LOVE OF LANGUAGE: Hitomi Oketani,
an associate professor of foreign
languages and bilingual studies, has
been named a 2007-2008 fellow with
the Japanese Language Research
Fellowship Program.

"I am very excited as well as honored to receive this opportunity," said Oketani, who will be a fellow during the 2007-2008 academic year. "I will be doing my research here (at EMU and in the U.S.) as well as in Japan and Canada."

The NIJN, under the jurisdiction of the Japanese Ministry of Education, Science and Culture, was founded in 1948 to provide scientific research of the Japanese language.
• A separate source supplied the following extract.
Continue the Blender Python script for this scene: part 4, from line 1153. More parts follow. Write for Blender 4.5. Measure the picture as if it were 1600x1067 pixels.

Conducting such projects as developmental studies of language use by children, the NIJN has, in connection with the Center for Teaching of Japanese Language, been active in instructor training, development of teaching materials and contrastive linguistic research.

"My work focuses, in part, on the multicultural education in Japan as well as here in North America," said Oketani. "There are so many facets that have to be taken into consideration when looking at bilingual education — how language choices are made in the household, social and psychological interaction, identity — that it is difficult to make general statements about bilingual education.

"Other factors include the location where bilingual education is taking place and how it is being implemented," she explained.

For example, foreign language immersion education is virtually nonexistent in Japan and very scant in the U.S. But, by contrast, bilingual education has a different emphasis in Canada.

"We are very proud of her and are happy to see her work recognized," Betsy Morgan, head of the foreign languages and bilingual studies department, said of Oketani.

Oketani is the editor of "Raising Children as Bilinguals," which will be published in its second edition later this year. She joined EMU as a lecturer in 1995 and has served as an associate professor for nearly six years.